„Brückenbauerin in alle Schichten“

Göring-Eckardt würdigt 175 Jahre katholische Zivilgesellschaft

Mit einem Aufruf zur Europawahl und einem Beschluss zum verstärkten Engagement für Friedensethik in Kriegszeiten ist die Vollversammlung des Zentralkomitees der deutschen Katholiken (ZdK) heute zu Ende gegangen. Bundestagsvizepräsidentin Katrin Göring-Eckardt würdigte in einer Rede 175 Jahre organisierte katholische Zivilgesellschaft in Deutschland – im Vorfeld des heute in Erfurt beginnenden 103. Deutschen Katholikentags. 

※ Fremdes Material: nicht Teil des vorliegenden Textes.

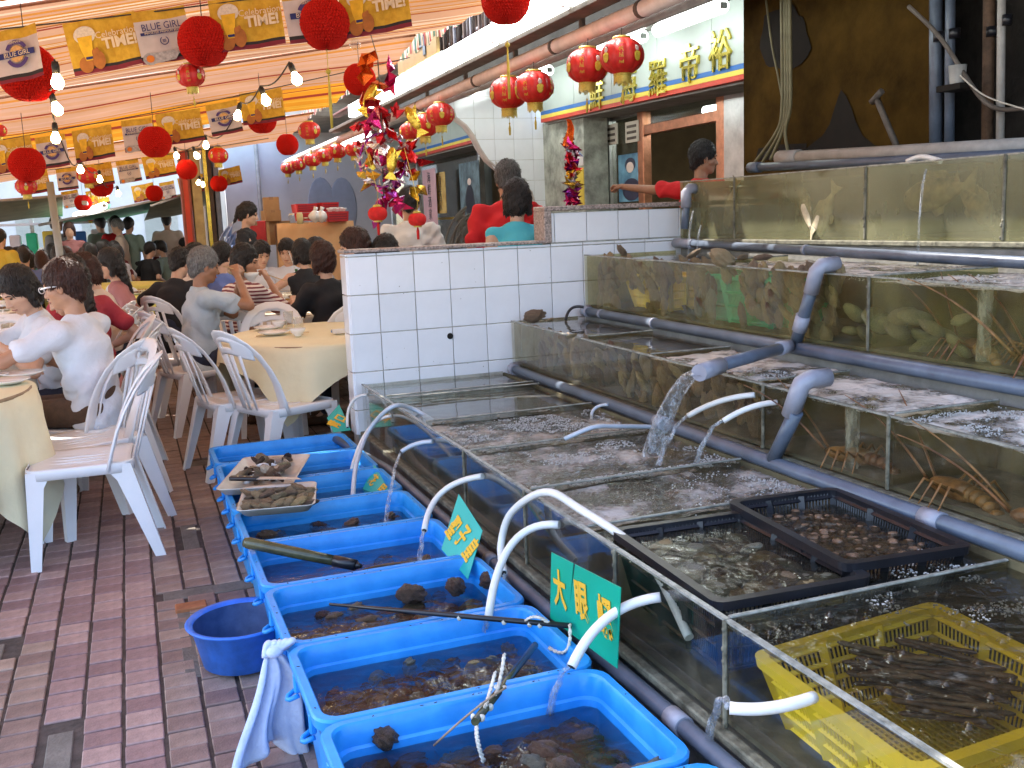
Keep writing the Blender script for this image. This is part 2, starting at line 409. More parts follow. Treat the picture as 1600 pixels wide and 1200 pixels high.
# ------------------------------------------------------------------ white tiled wall
WY = 5.2
wall = empty('tiled_wall', 'low stepped wall of white glazed tiles with granite coping behind the tanks', 'wall', (1.06, WY, 0))
xs0 = ony(591.7, 460, WY).x
xj = [1.066, xs0]+[xs0+.2*k for k in range(1, 13)]
XSTEP = 2.232; ZL, ZH = 1.273, 1.452
m = MB(); m.box(((1.072+XSTEP)/2, WY+.07, .63), (XSTEP-1.072, .12, 1.262)); m.box(((XSTEP+3.9)/2, WY+.071, .72), (3.9-XSTEP, .118, 1.44))
wpart(m, 'wall_core', M_grout, wall)
zr = [.30, .435, .64, .845, 1.05, 1.252, ZL-.004]
def tile(x0, x1, z0, z1, y=WY, nx=0):
    t = MB(); gp = .0025
    if nx: t.box((x0, (y+.075), (z0+z1)/2), (.012, .13, z1-z0-2*gp), .002)
    else: t.box(((x0+x1)/2, y+.004, (z0+z1)/2), (x1-x0-2*gp, .012, z1-z0-2*gp), .002)
    t.v = [(a-1.06, b-WY, c) for a, b, c in t.v]
    c_ = Vector(((x0+x1)/2-1.06, 0, (z0+z1)/2)) if not nx else Vector((.006, .07, (z0+z1)/2)); t.v = [(a-c_.x, b-c_.y, c-c_.z) for a, b, c in t.v]
    o = t.build('tile', M_tile, wall, c_, (random.uniform(-.006, .006), 0, random.uniform(-.006, .006)) if not nx else None); return o
for zi in range(len(zr)-1):
    for xi in range(len(xj)-1):
        if xj[xi] > 3.2: continue
        tile(xj[xi], xj[xi+1], zr[zi], zr[zi+1])
    tile(1.066, 0, zr[zi], zr[zi+1], nx=1)
xu = [XSTEP+.002, XSTEP+.022]+[XSTEP+.022+.2*k for k in range(1, 6)]
for xi in range(len(xu)-1): tile(xu[xi], xu[xi+1], ZL, ZH-.012)
m = MB(); m.box(((1.05+XSTEP-.03)/2, WY+.066, ZL+.008), (XSTEP-.03-1.05, .165, .018), .004); wpart(m, 'coping', M_granite, wall)
m = MB(); m.box((XSTEP-.022, WY+.066, (ZL+ZH)/2+.0), (.044, .16, ZH-ZL-.002), .004); wpart(m, 'coping_return', M_granite, wall)
m = MB(); m.box(((XSTEP-.044+3.6)/2, WY+.066, ZH+.012), (3.6-XSTEP+.044, .165, .026), .004); wpart(m, 'coping', M_granite, wall)
m = MB()
for q in range(46):
    m.ell((random.uniform(1.1, 2.9), WY-.0024, random.uniform(.62, 1.25) if q % 3 else random.uniform(.60, .68)), (random.uniform(.0008, .003), .0008, random.uniform(.0008, .0035)), 5, 3)
tag(wpart(m, 'dirt_specks', mat('wall_speck', (.16, .13, .09), .9, .3, 20), wall), kind='stuff')
hp = ony(703, 525, WY); m = MB(); m.tube([(hp.x, WY-.006, hp.z), (hp.x, WY+.01, hp.z)], .017, 16); wpart(m, 'drain_hole', M_dark, wall)

# ------------------------------------------------------------------ glass seafood tanks, four stepped tiers
TK = {}
INLETS = [(*onz(1022, 712, .56).xy, .010), (*onz(1028, 728, .56).xy, .006), (*onz(1085, 730, .56).xy, .006), (*onz(738, 584, .57).xy, .003), (*onz(885, 686, .56).xy, .003), (2.10, 2.42, .005), (2.1, 1.56, .006), (2.6, 2.36, .005)]
def lerp(a, b, t): return a+(b-a)*t
def make_tank(key, label, X0, X1, z0, zw, zn, Y0, Y1, seams, gmat, watm, parts_y, wlev, calm=None, res=.024, amp=.0065):
    t = empty('glass_tank', label, 'fish tank', ((X0+X1)/2, (Y0+Y1)/2, z0))
    TK[key] = t
    zt = lambda y: lerp(zn, zw, (y-Y0)/(Y1-Y0))
    ys = [Y0]+sorted(seams)+[Y1]
    for a, b in zip(ys[:-1], ys[1:]):                                     # front panes
        m = MB(); e = .002
        v = [(X0, a+e, z0), (X0, b-e, z0), (X0, b-e, zt(b)), (X0, a+e, zt(a)), (X0+.008, a+e, z0), (X0+.008, b-e, z0), (X0+.008, b-e, zt(b)), (X0+.008, a+e, zt(a))]
        m.add(v, [(0, 3, 2, 1)]); m.add(v, [(4, 5, 6, 7)], 1); wpart(m, 'front_pane', [gmat, M_clean], t)
        m = MB()
        m.add([(X0-.0015, a+e, zt(a)), (X0-.0015, b-e, zt(b)), (X0+.0115, b-e, zt(b)), (X0+.0115, a+e, zt(a)),
               (X0-.0015, a+e, zt(a)-.006), (X0-.0015, b-e, zt(b)-.006), (X0+.0115, b-e, zt(b)-.006), (X0+.0115, a+e, zt(a)-.006)],
              [(0, 3, 2, 1), (0, 1, 5, 4), (2, 3, 7, 6), (0, 4, 7, 3), (1, 2, 6, 5)])
        wpart(m, 'rim', M_edge, t)
    for s in seams:
        m = MB(); m.box((X0-.003, s, (z0+zt(s))/2), (.008, .014, zt(s)-z0-.004), .003)
        for k in range(5): m.ell((X0-.006, s+random.uniform(-.006, .006), z0+random.random()*(zt(s)-z0)), (.004, .006, .007), 6, 4)
        wpart(m, 'silicone_seam', M_alga, t)
    m = MB(); m.box((X0-.008, (Y0+Y1)/2, z0-.012), (.03, Y1-Y0, .022), .004); wpart(m, 'bottom_ledge', M_alga, t)
    m = MB(); m.box(((X0+X1)/2, Y1-.008, (z0+zw)/2), (X1-X0-.03, .008, zw-z0-.01)); wpart(m, 'end_pane', gmat, t)
    m = MB(); m.box((X1-.006, (Y0+Y1)/2, (z0+zn)/2), (.012, Y1-Y0, zn-z0+.0), 0); wpart(m, 'back_panel', mat('mossy_back', (.12, .10, .05), .9, .5, 6, .3, 30), t)
    m = MB(); m.box(((X0+X1)/2, (Y0+Y1)/2, z0+.006), (X1-X0-.03, Y1-Y0-.03, .012)); wpart(m, 'floor_panel', mat('tank_bed', (.10, .09, .065), .9, .5, 8, .4, 30), t)
    for y, h in parts_y:                                                    # partitions
        m = MB(); m.box(((X0+X1)/2+.002, y, (z0+zt(y)+h)/2), (X1-X0-.035, .008, zt(y)+h-z0-.004), .001); wpart(m, 'partition', gmat, t)
        m = MB(); m.box(((X0+X1)/2+.002, y, zt(y)+h), (X1-X0-.035, .012, .006), .002); wpart(m, 'partition_rim', M_edge, t)
    cuts = [Y0]+sorted(y for y, h in parts_y)+[Y1]
    for a, b in zip(cuts[:-1], cuts[1:]):
        nx = max(6, int((X1-X0)/res)); ny = max(4, int((b-a)/res)); cm = calm and calm(.5*(a+b))
        A = amp*(.35 if cm == 2 else .12) if cm else amp; x0, x1 = X0+.012, X1-.014; zl = zt(.5*(a+b))-wlev
        m = MB()
        def fn(i, j):
            x = lerp(x0, x1, i); y = lerp(a+.006, b-.006, j); rg = 0
            for (px_, py_, am) in INLETS:
                d = math.hypot(x-px_, y-py_)
                if d < .34: rg += am*math.cos(95*d)*math.exp(-d*9)
            return (x, y, zl+rg+A*(mnoise.noise((x*9, y*9, 1))+.8*mnoise.noise((x*24, y*24, 5))+.5*mnoise.noise((x*55, y*55, 9))))
        m.grid(fn, nx, ny); wpart(m, 'water', M_water_dark if cm == 2 else (M_water_calm if cm else watm), t)
    return t
P1 = [(4.72, .004), (4.64, .004), (4.02, .004), (3.43, .002), (2.84, .0), (2.42, -.004), (1.72, -.006)]
make_tank('a', 'lowest front glass tank with foaming water, black crates and a yellow basket', 1.10, 1.915, .325, .582, .568, .55, 5.185, [1.70, 2.21, 2.84, 3.45], M_glass1, M_water1, P1, .022, calm=lambda y: 2 if y < 2.4 else y > 4.02)
make_tank('b', 'second tier glass tank crowded with brown oysters and lobsters', 1.965, 2.385, .61, .858, .815, .7, 5.185, [1.55, 2.20, 2.80], M_glass2, M_water2, [(4.3, .0), (3.62, .0), (2.86, 0), (2.2, .004)], .012, calm=lambda y: y > 3.7)
make_tank('c', 'third tier olive green glass tank with yellow and green baskets inside', 2.425, 3.03, .90, 1.20, 1.148, 1.0, 5.185, [2.83], M_glass3, M_water2, [(4.1, 0), (2.83, 0)], .012, calm=lambda y: y > 4.1)
make_tank('d', 'top tier murky glass tank with large dim fish inside', 3.055, 3.75, 1.262, 1.592, 1.578, 1.5, 5.185, [4.62, 3.6, 2.85], M_glass4, M_water_calm, [(3.6, 0)], .05)
pl = empty('tank_plinth', 'stepped grey concrete plinth carrying the four tiers of tanks', 'plinth', (2.4, 2.9, 0))
for (x0, x1, z) in ((1.12, 1.94, .30), (1.96, 2.40, .585), (2.42, 3.04, .875), (3.05, 3.9, 1.235)):
    m = MB(); m.box(((x0+x1)/2, 2.85, z/2), (x1-x0, 4.66, z), .006); wpart(m, 'step', M_conc, pl)

# foam banks, bubbles and rings on the lowest tank
fo = MB()
def foam_bank(x0, x1, y0, y1, z, n, sc=1):
    for k in range(int(n*6)):
        x = random.uniform(x0, x1); y = random.uniform(y0, y1)
        if mnoise.noise((x*7, y*7, 2))+.6*mnoise.noise((x*19, y*19, 6)) < .02: continue
        r = random.uniform(.0010, .0030)*sc; fo.ell((x, y, z), (r*1.5, r*1.5, r*.9), 4, 3)
foam_bank(1.14, 1.75, 3.62, 3.98, .561, 520); foam_bank(1.15, 1.88, 3.45, 3.50, .561, 240); foam_bank(1.15, 1.85, 4.03, 4.07, .563, 160)
foam_bank(1.3, 1.9, 3.12, 3.36, .560, 240); foam_bank(1.15, 1.9, 2.85, 2.92, .558, 240); foam_bank(1.45, 1.90, 2.35, 2.80, .555, 90)
foam_bank(1.80, 1.9, 2.5, 4.0, .557, 240); foam_bank(1.45, 1.8, 1.5, 1.72, .545, 160); foam_bank(1.62, 1.85, 1.76, 1.9, .550, 60)
foam_bank(1.98, 2.36, 1.3, 2.75, .815, 1100); foam_bank(2.0, 2.2, 2.86, 3.2, .828, 100)
foam_bank(2.44, 2.9, 1.7, 3.5, 1.150, 340); foam_bank(2.44, 3.0, 3.45, 3.52, 1.165, 60)
tag(wpart(fo, 'foam', M_foam, TK['a']), kind='stuff')
bu = MB()
for k in range(330):
    x = random.uniform(1.13, 1.89); y = random.choice([random.uniform(2.43, 3.4), random.uniform(2.43, 2.84), random.uniform(.9, 1.7)]); r = random.uniform(.003, .011); z = .556 if y > 2 else .547
    Mx = Matrix.Translation((x, y, z)); v = [(0, 0, r)]; n = 7
    for (rr, zz) in ((.6, .8), (.95, .3), (1.35, .02)):
        for j in range(n): v.append((rr*r*math.cos(2*PI*j/n), rr*r*math.sin(2*PI*j/n), zz*r))
    f = [(0, 1+j, 1+(j+1) % n) for j in range(n)]
    for q in range(2):
        f += [(1+q*n+j, 1+(q+1)*n+j, 1+(q+1)*n+(j+1) % n, 1+q*n+(j+1) % n) for j in range(n)]
    bu.add(v, f, 0, True, Mx)
tag(wpart(bu, 'bubbles', M_bubble, TK['a']), kind='stuff')

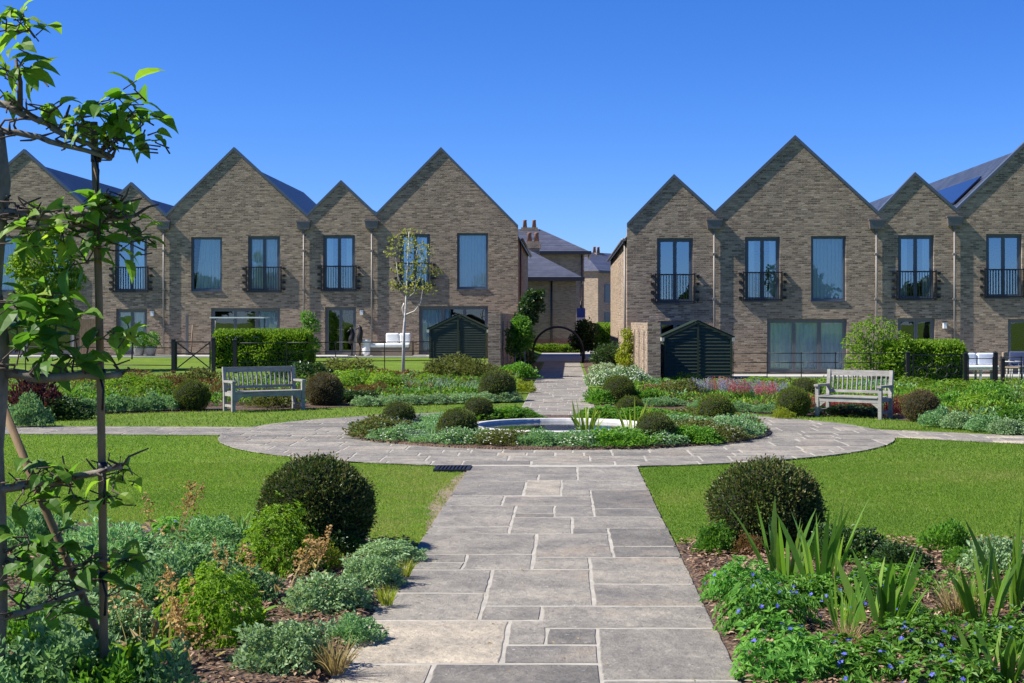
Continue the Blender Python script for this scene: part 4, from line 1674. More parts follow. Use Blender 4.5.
# ------------------------------------------------------------------ pond
o = empty('round_pond', (PC[0], PC[1], 0), 0, 'round garden pond with a pale curved rim among the island planting', 'pond')
mb = MB()
n = 72
RPo, RPi = 1.52, 1.40
mb.lathe([(RPo, 0.0), (RPo + 0.01, 0.125), (RPo - 0.01, 0.135), (RPi + 0.01, 0.135), (RPi, 0.125), (RPi, -0.1)], n)
M['rim'] = simple('pale_pond_rim', (0.52, 0.51, 0.485), 0.7, 0, 0.2, 9, 0.2)
mb.build('rim', M['rim'], o)
m, nt, out = newmat('pond_water')
pr = N_(nt, 'ShaderNodeBsdfPrincipled')
pr.inputs['Base Color'].default_value = (0.008, 0.014, 0.014, 1)
pr.inputs['Roughness'].default_value = 0.03
pr.inputs['IOR'].default_value = 1.33
nt.links.new(bump_(nt, noise_(nt, coords(nt), 9, 3), 0.08, 0.02), pr.inputs['Normal'])
nt.links.new(pr.outputs[0], out.inputs[0])
mb = MB()
mb.lathe([(0.0, 0.08), (RPi - 0.002, 0.08)], n)
mb.build('water', m, o)

# ------------------------------------------------------------------ patio furniture (left)
def soft_box(mb, x0, x1, y0, y1, z0, z1, r=0.05):
    """cushion: box with rounded edges"""
    bm = bmesh.new()
    bmesh.ops.create_cube(bm, size=1.0)
    for v in bm.verts:
        v.co = Vector(((x0 + x1) / 2 + v.co.x * (x1 - x0), (y0 + y1) / 2 + v.co.y * (y1 - y0), (z0 + z1) / 2 + v.co.z * (z1 - z0)))
    bmesh.ops.bevel(bm, geom=bm.edges[:], offset=r, segments=3, profile=0.6, affect='EDGES')
    mb.add([v.co[:] for v in bm.verts], [[v.index for v in f.verts] for f in bm.faces], 0, True)
    bm.free()


zl = H(-8, 59) + 0.05
Yp = 59.6
XL = lambda px: (px - CX) * Yp / F
o = empty('patio_sofa', (XL(392), Yp, zl), 0, 'low rattan patio sofa with white cushions behind the small birch', 'sofa')
hw = (XL(413) - XL(372)) / 2
mb = MB()
mb.rng(-hw, hw, -0.4, 0.4, 0.02, 0.36)
mb.rng(hw - 0.08, hw + 0.02, -0.42, 0.42, 0.02, 0.6)
mb.build('base', M['rattan'], o)
mb = MB()
soft_box(mb, -hw, hw - 0.09, -0.42, 0.38, 0.362, 0.52)
mb.build('seat_cushion', M['sheet'], o)
for k, (a, b) in enumerate(((-0.28, 0.28), (0.30, hw - 0.10))):
    mb = MB()
    soft_box(mb, a, b, 0.12, 0.36, 0.522, 0.96, 0.07)
    mb.build('back_cushion', M['sheet'], o)
o = MB()
o.lathe([(0, 0.0), (0.14, 0.0), (0.19, 0.12), (0.20, 0.3), (0.15, 0.52), (0.19, 0.6), (0.2, 0.68), (0.0, 0.7)], 20)
st = o.build('garden_stool', M['whitestone'])
st.location = (XL(367.5), Yp - 0.3, zl)
tag(st, 'white glazed drum stool on the left patio, left end of the rattan sofa', 'stool')


def black_sculpture(label, x, y, z, h, seed):
    r = random.Random(seed)
    mb = MB()
    mb.lathe([(0, 0), (0.15, 0), (0.15, 0.04), (0, 0.045)], 12)
    mb.tube([(0.02, 0, 0.03), (0.03, 0, h * 0.3), (-0.02, 0, h * 0.48)], [0.03, 0.025, 0.06], 8)
    mb.tube([(-0.02, 0, h * 0.42), (0.0, 0, h * 0.6), (0.06, 0, h * 0.78), (0.02, 0, h * 0.93), (-0.06, 0, h)], [0.1, 0.13, 0.10, 0.075, 0.03], 10)
    mb.tube([(0.0, 0, h * 0.9), (-0.1, 0, h * 0.9), (-0.2, 0, h * 0.84)], [0.06, 0.035, 0.01], 8)
    o = mb.build('garden_figure', M['iron'])
    o.location = (x, y, z)
    o.rotation_euler = (0, 0, r.uniform(-.5, .5))
    tag(o, label, 'figure', 'black figures on the left patio')


black_sculpture('tall slim black garden figure just left of the white drum stool', XL(361), Yp - 0.4, zl, 1.3, 1)
black_sculpture('slightly shorter black garden figure nearer the open glazed door', XL(352.5), Yp - 0.3, zl, 1.2, 2)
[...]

„Ich empfinde es als ein schönes Zeichen, den Katholikentag, dieses katholische Fest, 2024 hier in Erfurt auszurichten: 35 Jahre nach der Friedlichen Revolution“, sagte sie. „1989 waren hier und überall in Ostdeutschland viele auf den Straßen, um für Freiheit, Demokratie und Menschenrechte zu demonstrieren. Viele der Menschen auf diesen Demonstrationen kamen aus den Kirchen.“ Göring-Eckardt verglich dies mit der Entstehungsgeschichte der organisierten katholischen Zivilgesellschaft in Deutschland: „Auch hier gab eine Revolution den Anfang. Die Wurzeln der katholischen Zivilgesellschaft reichen in die Revolutionsjahre 1848/49 zurück – sie waren ein Katalysator der politischen Öffentlichkeit. Was lange unvorstellbar war, schien plötzlich möglich: demokratische Mitbestimmung, mündiges Bürgertum. Eine vielfältige Interessenorganisation.“ Die Emanzipation katholischer Bürger*innen sei einhergegangen mit der anderer Bewegungen, etwa der Arbeiterbewegung – „im katholischen Bereich vor allem mit Namen wie dem Mainzer Bischof von Ketteler, später mit Adolph Kolping oder Franz Hitze verbunden“. Damals habe aber auch die politische Emanzipation der Frauen begonnen: „Die katholische Frauenbewegung entstand ebenfalls in dieser Zeit.“

Göring-Eckardt würdigte Christi*innen und Kirchen heute als „Brückenbauer*innen in alle Schichten“. Sie zeigten „Haltung, immer wieder“. Das ZdK sei mit seinem Katholikentag „ein Ort für das Rausgehen und Beieinanderbleiben“. Es sei in Zeiten der Gefährdung der Demokratie wichtiger denn je, dass es eine organisierte katholische Zivilgesellschaft gebe, die sich für eine offene Diskussionskultur, Menschenrechte und Gemeinwohl stark mache.

Im Beschluss der Vollversammlung „Zukunft hat die Welt des Friedens“ nahm das Gremium am Ende Bezug zum Leitwort des Katholikentags „Zukunft hat der Mensch des Friedens“. Die Mitglieder des ZdK bekennen sich darin zum „Recht auf Verteidigung“, bezeichnen aber Gewaltmittel nur dann als legitim, „wenn sie durch Völkerrecht legitimiert sind und sich auf dem Boden internationaler Vereinbarungen bewegen“. Friede definiere sich nicht allein durch die Abwesenheit von Krieg: „Kein Friede ohne globale Gerechtigkeit. Ein umfassender Frieden ist in erster Linie politisch, sozial und ökologisch.“ Im Fazit heißt es: „Eine Welt des Friedens beginnt beim Individuum, beim Menschen des Friedens.“ Zum Auftakt des 103. Deutschen Katholikentags in Erfurt wurde damit nochmals die enge Verbindung zwischen dem ZdK und diesem großen christlichen Treffen hergestellt – das ZdK ist Veranstalter der Katholikentage. 

Die Vollversammlung beschloss ebenfalls, sich für die öffentlichen Rehabilitierung homosexueller Menschen zu engagieren und eine unabhängige „Aufarbeitung der Mitschuld der Kirche bei der Kriminalisierung queerer Identitäten“ in Auftrag zu geben. Dreißig Jahre nach Abschaffung des Strafrechtsparagrafen 175 in Deutschland sei es für das ZdK überfällig, die Entscheidung von 1994 zu würdigen. Damals habe das ZdK der Entkriminalisierung von Homosexualität „keinerlei öffentliche Beachtung und Würdigung“ entgegengebracht. Es gebe „die historische Mitschuld von Katholik*innen gegenüber ihren Geschwistern im Glauben und allen anderen Verfolgten.“ Das ZdK müsse dazu auch seine eigene Geschichte unabhängig erforschen lassen.